Costello's willingness to believe in the absolute truth of the written document is matched only by his determination not to understand anything that contradicts his conclusions. Having been depicted in one of his earlier books as the historian who originally discovered the German records of 1940 on the Duke of Windsor, at a time when I was still a schoolboy awaiting call-up, I can speak from personal experience.
Besides its open agenda, Deadly Illusions seems to have a number of hidden agendas. The aficionado of Cambridge spy literature will now find a fascinating dossier of records on spies and by spies. He or she will not, alas, discover much about what they actually reported and when. This kind of literature seems to be more interested in historical scandal than in historical significance.
One could hardly expect General Kryuchkov to approve any revelation of what use the KGB made of their reports or in what terms they were reported to Stalin.
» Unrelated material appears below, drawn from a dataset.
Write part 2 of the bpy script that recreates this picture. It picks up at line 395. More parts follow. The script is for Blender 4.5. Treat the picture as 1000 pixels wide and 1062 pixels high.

Gossip, psychological profiles, shock, horror, yes. Significant history, no. This is not a well written book; nor is it easy to read. It has some fascinating material. It argues various detailed theories of interest only to Burgess, Philby and Maclean watchers. It bears the imprimatur of a disgraced KGB boss now on trial in Moscow.
It is the joint work of a plausible and clever KGB hardliner and John Costello, about whose historical abilities perhaps the less I say the better. Read it by all means, especially if, like both of the authors, your mind is already made up.